I've never heard Amiga being called the "A bomb", especially as both the Atari and Mac would display bombs as error messages with Atari even showing mushroom clouds in the very early version of TOS ;-) The Amiga with her Guru Meditation is probably the last computer that should be called "A bomb"...

Colourful graphics and stereo sound are not an innovation, both are just an evolution of previous computers. The flexibility of the graphic and sound system was a strength, although the first was present in Jay Miner's previous work, the Atari 8-bit computers. The Amiga also wasn't the first computer with a preemptive multitasking os.

And also Atari ST. Well, it had midi ports embedded, making it successful among musicians. I also remember its crisp 70Hz 640x400 monochrome monitor, very easy on the eyes, paired with a nice, legible 8x16 font. But did it bring any novelty, like the aforementioned two (Amiga, Mac)?

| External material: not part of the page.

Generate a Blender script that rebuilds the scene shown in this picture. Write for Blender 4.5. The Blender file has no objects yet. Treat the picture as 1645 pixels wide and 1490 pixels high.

Both MIDI ports and the mono display were innovative and were seen as such in the 80's. There were external MIDI interfaces for other computers but including them as standard and having a flicker free display created a whole MIDI ecosystem. MIDI was also used for the 16 player deathmatch first person shooter MIDI Maze.

I don't think it's helpful to always ask which computer "did it first". Neither of the 68k machines appeared out of thin air. Bringing certain features to the masses (multitasking, midi etc.) is a novelty in itself.